Jan. 20, 2005 – Citing world-class designing experience and a shared vision of achieving mission and involving the community, the Utah Museum of Natural History at the University of Utah announced yesterday at a press conference that Polshek Partnerships Architects and Gillies Stransky Brems Smith (GSBS) will design the new museum and Ralph Applebaum Associates as the exhibit designer.

The Division of Facilities Construction and Management of the state facilitated the selection process and the committees were comprised of community, University, and state representatives. The new museum project garnered high attention in the architectural field, with over a dozen national firms bidding on the project.

“Following a lengthy interview process, the selection committee felt the best choice for our vision was Polshek Partnerships,” said Donna Land Maldonado, a committee representative. “Polshek is recognized nationally for exciting designs that reflect the mission of organizations. We believe they will help create a new space that we all will enjoy and that will contribute to the important work of the Museum – of the past and future – as well as showcasing the beauty and power of the natural world.”

Based in New York, Polshek Partnerships has worked with many nonprofit cultural organizations. Recent projects include the renovation of Carnegie Hall, the New York Hall of Science, the expansion of the Brooklyn Museum of Art, and the creation of the Rose Center for Earth and Space at the American Museum of Natural History. This highly-respected firm will be responsible for designing the building and surrounding spaces.
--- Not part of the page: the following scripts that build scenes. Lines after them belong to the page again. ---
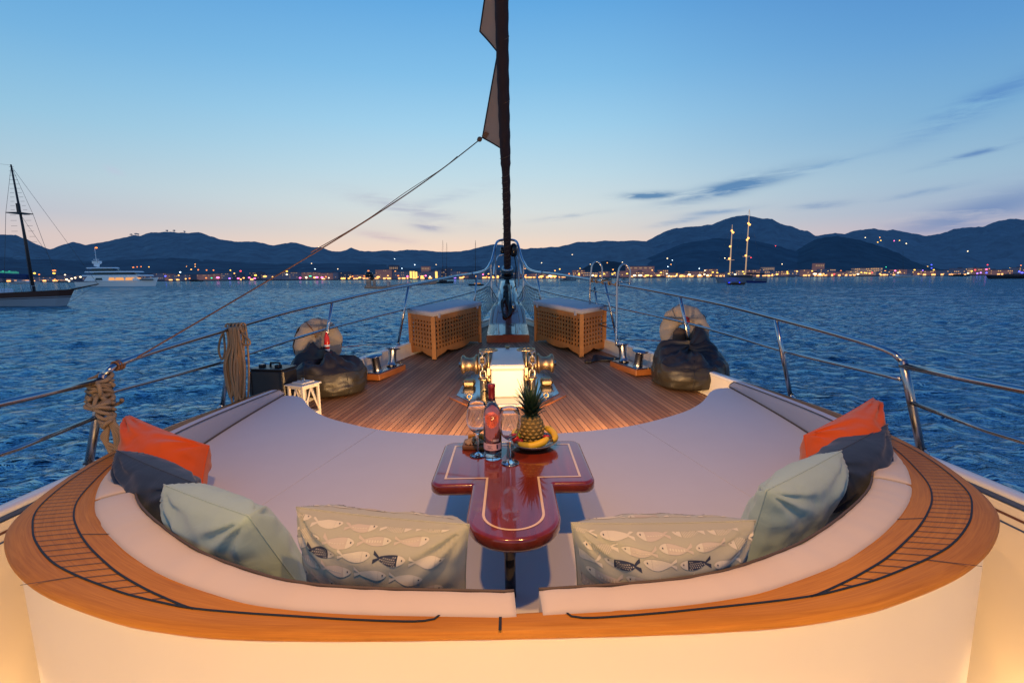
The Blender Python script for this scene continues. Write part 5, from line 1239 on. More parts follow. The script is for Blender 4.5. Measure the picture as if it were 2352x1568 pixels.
# ---- mooring bitts
def bitt(sg, label):
    c = Vector((sg*1.43,5.20,zd(0,5.2))); tg = Vector((-sg*.30,1,.055)).normalized(); ang = math.atan2(tg.y, tg.x); Rz = Matrix.Rotation(ang,3,'Z')
    t = thing('mooring_bitts', label, 'bollard', tuple(c), 'mooring bitts')
    b = MB(); b.box(c+Vector((0,0,.035)), (.58,.22,.07), Rz, bev=.006); b.build('teak_base', 'teakbase', t)
    b = MB(); b.box(c+Vector((0,0,.075)), (.54,.18,.010), Rz, bev=.003); b.build('base_plate', 'steel', t)
    for e in (-1,1):
        p = c+tg*(e*.15)+Vector((0,0,.08)); ax = (Vector((0,0,1))+tg*(e*.22)+Vector((0,0,0))).normalized()
        b = MB(); b.lathe([(.062,0),(.052,.02),(.047,.05),(.047,.17),(.052,.185)], p, 24, ax); b.build('post', 'steelb', t)
        b = MB(); b.lathe([(.05,.182),(.085,.19),(.09,.196),(.085,.202),(.0,.206)], p, 24, ax); b.build('cap', 'steel', t)
    b = MB()
    for e in (-1,1):
        for s_ in (-1,1): q = c+tg*(e*.25)+Vector((s_*.06,0,.08)); b.lathe([(0,.0),(.012,0),(.011,.012),(0,.016)], q, 8)
    b.build('bolt_heads', 'brassy', t)
bitt(-1, 'pair of polished steel mooring bitts beside the left bean bag')
bitt(1, 'pair of polished steel mooring bitts beside the right bean bag')
t = thing('cable_coil', 'black shore cable lying on deck behind the right mooring bitts', 'cable', (1.15,5.7,zd(0,5.7)))
random.seed(9); b = MB()
for k in range(5):
    y_ = 5.55+.03*k; b.tube(smooth_curve([(1.0+.02*k,y_,zd(0,y_)+.015),(1.12,y_+.1,zd(0,y_)+.02+.01*k),(1.30,y_+.06,zd(0,y_)+.03),(1.46,y_-.05,zd(0,y_)+.04),(1.52,y_-.2,zd(0,y_)+.02)], 20), .012, 6)
b.build('cable_loops', 'black', t)
b = MB(); b.box((1.0,5.58,zd(0,5.6)+.02), (.09,.05,.04), bev=.01); b.build('plug', 'black', t)
for sg, nm in ((-1,'left'),(1,'right')):
    y_ = 7.35; t = thing('deck_cleat', f'small dark fairlead on the {nm} bulwark beside the bowsprit', 'fairlead', (sg*(Wf(y_)-.04),y_,zcap(y_)), 'bow fairleads')
    c = Vector((sg*(Wf(8.4)-.09),8.3,zcap(8.3)+.02)); b = MB(); b.box(c+Vector((0,0,.012)), (.11,.2,.02), bev=.004); b.build('foot', 'steel', t)
    b = MB(); b.tube([c+Vector((0,-.08,.02)),c+Vector((0,-.07,.07)),c+Vector((0,0,.085)),c+Vector((0,.07,.07)),c+Vector((0,.08,.02))], .018, 8); b.build('bow', 'bronze', t)
    b = MB(); b.tube([(sg*(Wf(5.1)+.0),4.9,-.72),(sg*(Wf(5.5)+.01),5.6,-.80),(sg*(Wf(6)+.03),6.05,-.86)], .004, 5); tag(b.build('thin_line', 'rope2'), f'thin line running along the {nm} bulwark behind the bitts', 'line', 'thin lines at the bulwark')

# ---- bean bags
def beanbag(c, r, h, label, seed, lean, sp):
    random.seed(seed); z0 = zd(0, c[1])+.002
    t = thing('bean_bag', label, 'bean bag', (c[0],c[1],z0), 'leather bean bags')
    def surf(u, v):
        a_ = 2*PI*u
        # profile: fat base, collapsing to a folded collar
        prof = [(0,.0,0),(.10,.74,.0),(.2,.94,.06),(.32,1.0,.24),(.45,1.0,.46),(.56,.93,.66),(.68,.76,.82),(.80,.50,.90),(.92,.22,.90),(1,.0,.93)]
        rr_ = interp([(p[0],p[1]) for p in prof], v); zz = interp([(p[0],p[2]) for p in prof], v)
        x, y = math.cos(a_), math.sin(a_)
        nz = mnoise.fractal(Vector((x*1.4+seed, y*1.4, zz*2.)), 1., 2., 4)
        fold = abs(mnoise.noise(Vector((x*2.0, y*2.0+seed, zz*1.6))))+.5*abs(mnoise.noise(Vector((x*4.6+3, y*4.6+seed, zz*3.2))))
        k = max(0, (v-.42))*1.7
        rr2 = rr_*(1+.09*nz*(1-k)+.03*math.sin(a_*3+seed))-fold*.13*min(1,k)*rr_
        px_, py_ = x*r*rr2+lean[0]*zz**1.6, y*r*rr2*.95+lean[1]*zz**1.6
        hz_ = zz*h*(1+.25*nz+.16*math.sin(a_*2+seed)*min(1,k*2))-fold*.16*k*h*1.6
        # peaked collar
        pk = math.exp(-((a_-sp[0]+PI)%(2*PI)-PI)**2/.5)*math.exp(-(v-.74)**2/.03)*sp[1]
        return (c[0]+px_, c[1]+py_, z0+max(0,hz_+pk))
    b = MB(); nu, nv = 96, 60
    vs = [surf(i/nu, j/nv) for j in range(nv+1) for i in range(nu)]
    lo = [(j*nu+i, j*nu+(i+1)%nu, (j+1)*nu+(i+1)%nu, (j+1)*nu+i) for j in range(30) for i in range(nu)]; hi = [(j*nu+i, j*nu+(i+1)%nu, (j+1)*nu+(i+1)%nu, (j+1)*nu+i) for j in range(30,nv) for i in range(nu)]
    b.add(vs, lo); b.build('body', 'bag', t); b = MB(); b.add(vs, hi); b.build('upper_panel', 'bagtop', t)
    b = MB()
    for k in range(6): u = (k+.3)/6; b.tube([Vector(surf(u, v))*1.0 for v in np.linspace(.12,.62,16)], .004, 5)
    b.tube([surf(u, .5) for u in np.linspace(0,1,60)], .004, 5); b.build('seam', 'bagtop', t)
    return t
beanbag((-1.83,4.58), .385, .42, 'slumped olive and black bean bag below the left lifebuoy', 3, (-.06,.05), (2.6,.10))
beanbag((1.86,4.60), .375, .44, 'tall folded olive and black bean bag below the right lifebuoy', 8, (.04,.08), (.9,.20))
# ---- lifebuoys in canvas covers
def buoy(sg, c, r, label, open_):
    c = Vector(c); t = thing('lifebuoy', label, 'lifebuoy', tuple(c), 'covered horseshoe lifebuoys')
    fx = Vector((-sg*.72,-.69,0)).normalized()  # facing inboard and aft
    sx = Vector((fx.y,-fx.x,0)); b = MB()
    def fn(u, v):
        a_ = 2*PI*u; th_ = 2*PI*v
        rm = r*.64*(1+.05*mnoise.noise(Vector((math.cos(a_)*1.3+sg*3,math.sin(a_)*1.3,0)))); tube = r*.36*(1+.22*mnoise.noise(Vector((math.cos(a_)*3,math.sin(a_)*3,th_*.6+sg))))
        q = sx*math.cos(a_)*(rm+tube*math.cos(th_))+Vector((0,0,1))*math.sin(a_)*(rm*1.04+tube*math.cos(th_))+fx*tube*.62*math.sin(th_)
        q += fx*.022*mnoise.fractal(q*9,1.,2.,4); q += q.normalized()*.012*mnoise.fractal(q*6+Vector((4,0,0)),1.,2.,4); return c+q
    b.grid(fn, 64, 20); b.build('cover', 'cover', t)
    if not open_:
        b = MB()
        def fn2(u, v):
            a_ = 2*PI*u; rr_ = r*.52*v; q = sx*math.cos(a_)*rr_+Vector((0,0,1))*math.sin(a_)*rr_+fx*(.035*(1-v*v)+.012*mnoise.fractal(Vector((math.cos(a_)*v*3,math.sin(a_)*v*3,5)),1.,2.,4)); return c+q
        b.grid(fn2, 40, 8); b.build('cover_panel', 'cover', t)
    b = MB()
    for k in (0,2):
        a_ = PI/4+k*PI/2+.3; q = c+(sx*math.cos(a_)+Vector((0,0,1))*math.sin(a_))*r*.66; d = (sx*math.cos(a_)+Vector((0,0,1))*math.sin(a_)); b.tube([q+d*r*.37*math.cos(e)+fx*r*.25*math.sin(e) for e in np.linspace(0,2*PI,13)], .006, 5)
    b.build('grab_strap', 'rope2' if sg < 0 else 'cover', t)
    return t, fx, sx, c
t, fx, sx, c = buoy(-1, (-2.035,4.88,-.675), .262, 'lifebuoy in a tan canvas cover with red lamp on the left rail', False)
b = MB(); q = Vector((-1.875,4.70,-.63)); b.lathe([(0,-.08),(.024,-.075),(.029,-.015),(.027,.04),(.015,.075),(.008,.095),(0,.10)], tuple(q), 16)
l_ = thing('buoy_light', 'bright red lifebuoy light clipped beside the left post', 'buoy light', (-1.875,4.70,-.75)); b.build('lens', 'red', l_)
b = MB(); b.lathe([(.025,-.055),(.031,-.05),(.031,-.035),(.025,-.03)], tuple(q), 16); b.lathe([(.014,-.11),(.022,-.10),(.025,-.078),(0,-.078)], tuple(q), 16); b.build('band', 'white', l_)
t, fx, sx, c = buoy(1, (1.965,5.02,-.62), .278, 'open ring lifebuoy in a pale canvas cover on the right rail', True)
b = MB(); q = Vector((1.90,4.96,-.66)); b.lathe([(0,-.16),(.06,-.15),(.075,-.06),(.07,.03),(.045,.07),(0,.085)], tuple(q), 18)
l_ = thing('line_bag', 'brown rescue line bag hanging inside the right lifebuoy', 'bag', (1.90,4.96,-.82)); b.build('pouch', 'cover2', l_) if 'cover2' in M else None
M['cover2'] = simple('brown_canvas', (.07,.045,.03), .85, nscale=20, namt=.3)
b.build('pouch', 'cover2', l_)
b = MB(); b.lathe([(0,0),(.03,0),(.034,.03),(.02,.06),(0,.065)], (1.955,4.92,-.52), 12); b.build('cap', 'red', l_)

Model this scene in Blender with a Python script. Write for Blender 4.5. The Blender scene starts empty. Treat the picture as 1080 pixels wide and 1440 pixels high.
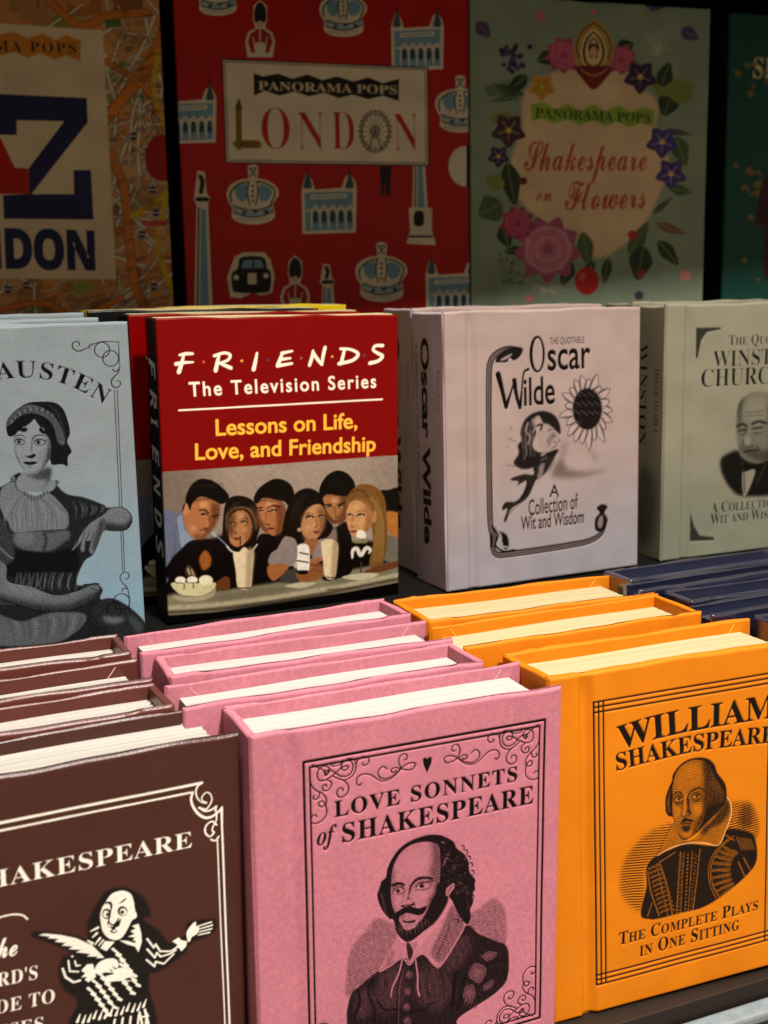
import bpy, math, random
import numpy as np
from mathutils import Matrix, Vector

random.seed(7)
rng = np.random.RandomState(11)
SC = bpy.context.scene
COL = SC.collection

# ------------------------------------------------------------------ camera
HEADING, PITCH, EYE = 23.3, 12.9012, 0.1707
cam = bpy.data.cameras.new('camera')
cam.sensor_fit = 'VERTICAL'; cam.sensor_height = 36; cam.sensor_width = 27
cam.lens = 1631.25 / 1440 * 36
cam.clip_start = 0.01; cam.clip_end = 20
cam.dof.use_dof = True; cam.dof.focus_distance = 0.272; cam.dof.aperture_fstop = 28
cam_ob = bpy.data.objects.new('camera', cam); COL.objects.link(cam_ob)
cam_ob.matrix_world = (Matrix.Translation((0, 0, EYE)) @ Matrix.Rotation(math.radians(-HEADING), 4, 'Z')
                       @ Matrix.Rotation(math.radians(90 - PITCH), 4, 'X') @ Matrix.Rotation(math.radians(0.109), 4, 'Z'))
SC.camera = cam_ob

# ------------------------------------------------------------------ light
W = bpy.data.worlds.new('World'); SC.world = W; W.use_nodes = True
bg = W.node_tree.nodes['Background']
bg.inputs[0].default_value = (1.0, 0.78, 0.56, 1); bg.inputs[1].default_value = 0.32

def lamp(name, loc, aim, size, power, col, sy=None, spread=180):
    l = bpy.data.lights.new(name, 'AREA'); l.energy = power; l.color = col
    l.shape = 'RECTANGLE'; l.size = size; l.size_y = sy or size; l.spread = math.radians(spread)
    o = bpy.data.objects.new(name, l); COL.objects.link(o)
    o.location = loc
    o.rotation_euler = (Vector(aim) - Vector(loc)).to_track_quat('-Z', 'Y').to_euler()
    return o
lamp('spot_lamp', (0.20, -0.30, 0.89), (0.10, 0.13, 0.0), 0.09, 2.75, (1.0, 0.94, 0.86), 0.07, spread=70)
lamp('ceiling_lamp', (0.10, 0.14, 0.95), (0.10, 0.17, 0.0), 0.30, 0.75, (1.0, 0.96, 0.90), 0.16, spread=60)

SC.view_settings.view_transform = 'Standard'; SC.view_settings.look = 'None'
SC.view_settings.exposure = 0; SC.view_settings.gamma = 1
SC.view_settings.use_curve_mapping = False

# ------------------------------------------------------------------ colour helpers
def lin(h):
    c = np.array([int(h[i:i + 2], 16) for i in (1, 3, 5)]) / 255.0
    return np.where(c <= 0.04045, c / 12.92, ((c + 0.055) / 1.055) ** 2.4)

# ------------------------------------------------------------------ materials
def mat(name):
    m = bpy.data.materials.new(name); m.use_nodes = True
    return m, m.node_tree.nodes, m.node_tree.links, m.node_tree.nodes['Principled BSDF']

def math_node(N, L, op, a, b, clamp=False):
    n = N.new('ShaderNodeMath'); n.operation = op; n.use_clamp = clamp
    for i, v in enumerate((a, b)):
        if isinstance(v, (int, float)): n.inputs[i].default_value = v
        else: L.new(v, n.inputs[i])
    return n.outputs[0]

def wave(N, L, vec, period, rot, dist=0.0):
    mp = N.new('ShaderNodeMapping'); mp.inputs['Rotation'].default_value = (0, math.radians(rot), 0)
    L.new(vec, mp.inputs[0])
    w = N.new('ShaderNodeTexWave'); w.wave_type = 'BANDS'; w.bands_direction = 'X'
    w.inputs['Scale'].default_value = 2 * math.pi / (20 * period)
    w.inputs['Distortion'].default_value = dist; w.inputs['Detail'].default_value = 1
    w.inputs['Detail Scale'].default_value = 2.0
    L.new(mp.outputs[0], w.inputs[0])
    return w.outputs['Fac']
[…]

“It is a privilege to work with the Utah Museum of Natural History whose values and mission are consonant with our convictions about architecture’s obligation to enrich the environment and people’s lives with meaningful public buildings and places,” said Todd Schliemann, the Polshek design partner who will be leading the project. “We are thrilled to be working with the Museum on its move to a new location and helping to connect this vibrant, and extremely important, institution with the Wasatch Front, the state, and the nation.”

The local firm of GSBS also is nationally and locally known for its design excellence and its strong ability to manage large projects. Designated as the architect of record, GSBS will closely work with Polshek Partnerships to organize and manage the project and will provide technical continuity throughout the design phase of the project. GSBS is known for its work around the state including the Olympic Speed Skating Oval, the South Towne Exposition Center, the Conference Center for the Church of Jesus Christ of Latter-Day Saints, and the Big Water and Cannonville Visitor’s Centers for the new Grand Staircase-Escalante National Monument, among others.

Ralph Applebaum Associates was selected to design the exhibits. Applebaum Associates designed exhibit halls in the American Museum of Natural History and the National Holocaust Museum, has worked with Museum and community representatives to complete the conceptual exhibit plan and will now continue the work to design the exhibits for the new building. “What a really great museum does is to create health learning habits,” said Ralph Applebaum. “Museums help us discover what we wish to pass along to the next generation.”

With over two million objects, 95 percent of them are stored in the basement due to the lack of exhibit space. The new Museum will make it possible for more of these collections to be displayed, and subsequently interpreted by Museum scientists, making them and their information more available to the public. “It is these collections that hold the answers to understanding our past. It is these same collections that can offer us answers in making present environmental decisions that will affect future generations,” said Executive Director Sarah George. “In addition to more exhibit space, this new building will provide areas needed to prepare and conserve the objects, to properly store the artifacts, and space for researchers world-wide to study the collections and our state’s unique natural history,” said George.

The site of the new Utah Museum of Natural History, the state’s designated natural history museum, will be located at the eastern-edge of Research Park where the University has dedicated 17 acres to a new building. In addition, the University has set aside over 600 acres above the site as a conservation easement. Both actions are described by Museum management as significant commitments to the community, the project, and the natural landscape. The Museum plans to break ground in 2006, with opening set for 2008.